— start ROWS —
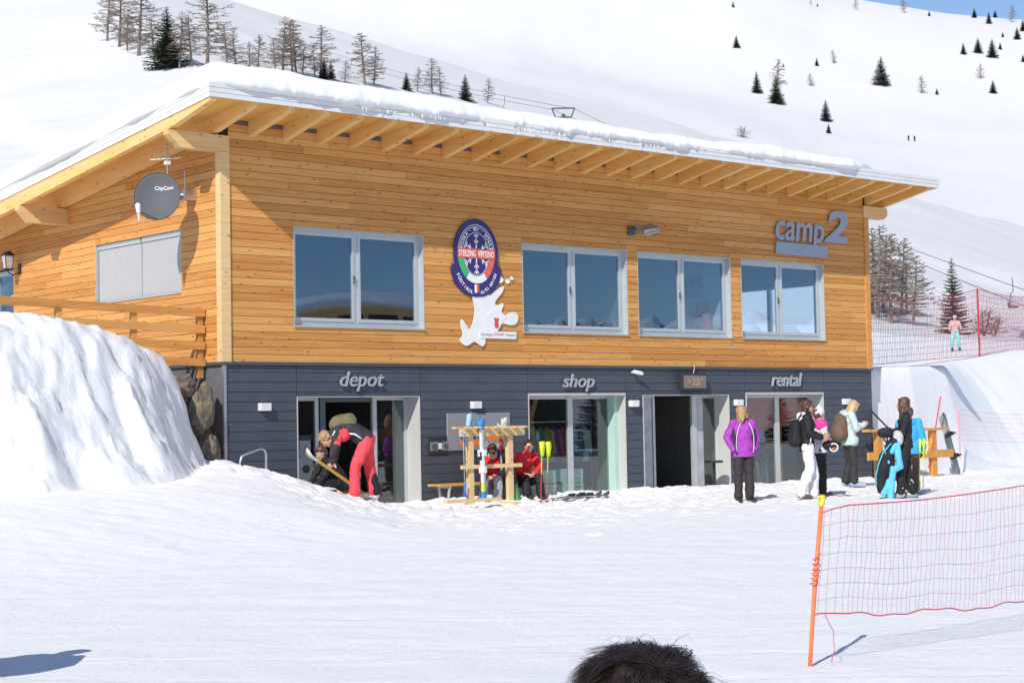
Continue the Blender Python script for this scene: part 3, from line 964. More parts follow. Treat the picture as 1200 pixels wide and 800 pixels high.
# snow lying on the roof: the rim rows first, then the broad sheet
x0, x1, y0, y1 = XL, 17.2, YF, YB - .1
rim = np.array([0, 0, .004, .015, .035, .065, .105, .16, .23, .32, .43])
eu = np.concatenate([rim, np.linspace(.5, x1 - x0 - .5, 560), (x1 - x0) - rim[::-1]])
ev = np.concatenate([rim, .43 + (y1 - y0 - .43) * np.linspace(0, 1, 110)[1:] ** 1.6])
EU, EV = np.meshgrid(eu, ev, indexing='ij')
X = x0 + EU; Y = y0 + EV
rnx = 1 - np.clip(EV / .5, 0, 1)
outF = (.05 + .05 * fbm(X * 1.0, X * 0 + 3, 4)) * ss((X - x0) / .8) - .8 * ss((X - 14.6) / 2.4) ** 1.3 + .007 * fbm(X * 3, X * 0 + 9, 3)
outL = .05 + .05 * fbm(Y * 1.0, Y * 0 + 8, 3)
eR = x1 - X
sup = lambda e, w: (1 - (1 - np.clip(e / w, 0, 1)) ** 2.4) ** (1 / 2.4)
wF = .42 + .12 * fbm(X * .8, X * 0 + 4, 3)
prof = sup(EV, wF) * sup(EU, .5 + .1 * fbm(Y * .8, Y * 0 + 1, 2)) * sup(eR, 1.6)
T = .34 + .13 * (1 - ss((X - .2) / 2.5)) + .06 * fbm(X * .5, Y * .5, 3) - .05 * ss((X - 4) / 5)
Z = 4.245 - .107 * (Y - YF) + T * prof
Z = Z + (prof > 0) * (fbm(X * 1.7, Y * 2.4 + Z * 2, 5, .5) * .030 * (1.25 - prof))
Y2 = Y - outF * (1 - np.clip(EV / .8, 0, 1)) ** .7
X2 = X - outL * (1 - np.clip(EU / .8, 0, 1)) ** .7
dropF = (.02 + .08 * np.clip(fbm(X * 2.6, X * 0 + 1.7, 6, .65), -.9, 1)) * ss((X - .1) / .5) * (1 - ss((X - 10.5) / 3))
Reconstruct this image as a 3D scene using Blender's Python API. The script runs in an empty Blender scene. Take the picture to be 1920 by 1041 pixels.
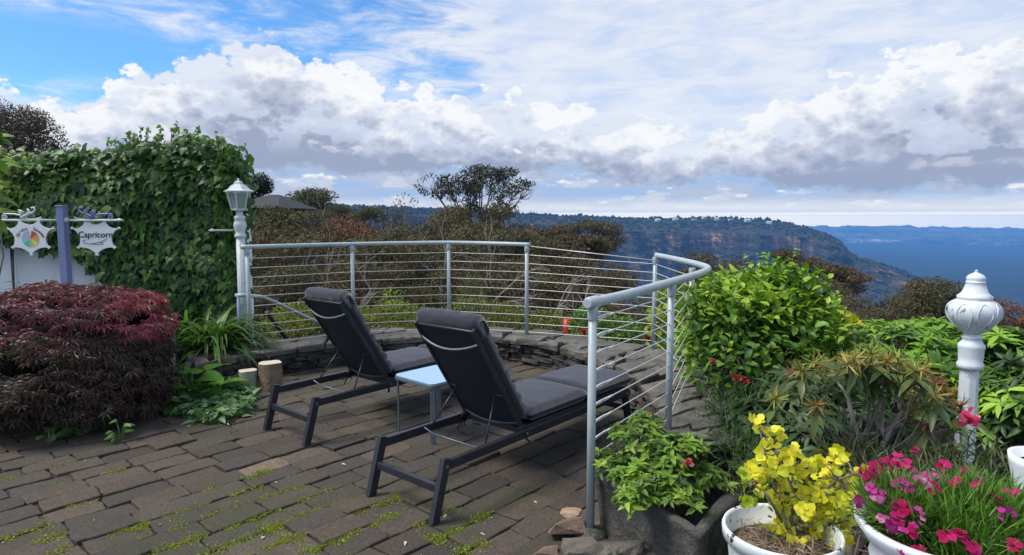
— end ROWS —
=== SHORT TASK ===
Exactly reproduce each record, leaving out any pictures.

=== EXERCISE OUTPUT ===
Continue the Blender Python script for this scene: part 3, from line 964. More parts follow. Treat the picture as 1200 pixels wide and 800 pixels high.
# snow lying on the roof: the rim rows first, then the broad sheet
x0, x1, y0, y1 = XL, 17.2, YF, YB - .1
rim = np.array([0, 0, .004, .015, .035, .065, .105, .16, .23, .32, .43])
eu = np.concatenate([rim, np.linspace(.5, x1 - x0 - .5, 560), (x1 - x0) - rim[::-1]])
ev = np.concatenate([rim, .43 + (y1 - y0 - .43) * np.linspace(0, 1, 110)[1:] ** 1.6])
EU, EV = np.meshgrid(eu, ev, indexing='ij')
X = x0 + EU; Y = y0 + EV
rnx = 1 - np.clip(EV / .5, 0, 1)
outF = (.05 + .05 * fbm(X * 1.0, X * 0 + 3, 4)) * ss((X - x0) / .8) - .8 * ss((X - 14.6) / 2.4) ** 1.3 + .007 * fbm(X * 3, X * 0 + 9, 3)
outL = .05 + .05 * fbm(Y * 1.0, Y * 0 + 8, 3)
eR = x1 - X
sup = lambda e, w: (1 - (1 - np.clip(e / w, 0, 1)) ** 2.4) ** (1 / 2.4)
wF = .42 + .12 * fbm(X * .8, X * 0 + 4, 3)
prof = sup(EV, wF) * sup(EU, .5 + .1 * fbm(Y * .8, Y * 0 + 1, 2)) * sup(eR, 1.6)
T = .34 + .13 * (1 - ss((X - .2) / 2.5)) + .06 * fbm(X * .5, Y * .5, 3) - .05 * ss((X - 4) / 5)
Z = 4.245 - .107 * (Y - YF) + T * prof
Z = Z + (prof > 0) * (fbm(X * 1.7, Y * 2.4 + Z * 2, 5, .5) * .030 * (1.25 - prof))
Y2 = Y - outF * (1 - np.clip(EV / .8, 0, 1)) ** .7
X2 = X - outL * (1 - np.clip(EU / .8, 0, 1)) ** .7
dropF = (.02 + .08 * np.clip(fbm(X * 2.6, X * 0 + 1.7, 6, .65), -.9, 1)) * ss((X - .1) / .5) * (1 - ss((X - 10.5) / 3))
Reconstruct this image as a 3D scene using Blender's Python API. The script runs in an empty Blender scene. Take the picture to be 1920 by 1041 pixels.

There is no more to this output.